US Consumer Sentiment Revised Down in September


The University of Michigan's consumer sentiment for the United States fell to 95.1 in September of 2017 from 96.8 in August. It was also lower than a preliminary reading of 95.3. Future expectations and current financial conditions of households declined mainly due to the impact of hurricanes.

The gauge of consumer expectations declined to 84.4 from 87.7 in August, although higher than 83.4 in the first estimate. The current conditions index rose to 111.7 from 110.9 in August although lower than 113.9 in the first estimate.

Americans expect the inflation rate to be 2.7 percent next year, higher than 2.6 percent in August and in line with thre first reading. The 5-year expectation was flat at 2.5 percent, the same as in August but below 2.6 percent in the preliminary reading. 

Consumer sentiment remained largely unchanged from the slightly lower level recorded at mid-month. The resilience of consumers has again been demonstrated as concerns about the impact of the hurricanes on the national economy have quickly faded. Given that the survey was able to reach most households in Florida and Texas in late September, it should be no surprise that small declines were recorded in the current financial situation of households. In the past year, there has been a long list of issues that could have derailed the overall level of consumer confidence, including the unprecedented partisan divide, North Korea, Charlottesville, and the hurricanes.
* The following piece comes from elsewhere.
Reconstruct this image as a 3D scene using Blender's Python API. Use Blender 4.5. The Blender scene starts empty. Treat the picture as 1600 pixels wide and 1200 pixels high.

Confidence has nonetheless remained very favorable, moving sideward in a very narrow positive range. In the first nine months of 2017, the Sentiment Index averaged 96.2, just ahead of averages of 91.9 and 92.9 recorded in the prior two years, making 2017 the highest recorded since 2000. To be sure, the recent Sentiment levels are still well below the average of 105.3 recorded from 1997 to 2000, which has also been reflected in slower overall growth rates in consumer spending. Needless to say, resilience is an ineffable quality whose appearance or disappearance is difficult to predict in advance. While consumer resilience has lowered precautionary saving motives and increased willingness to spend and incur debt, those changes will still be constrained by slower income growth and consumers who are still more risk averse. Overall, consumer expenditures are expected to increase by 2.6% in 2017 and in the 1st half of 2018.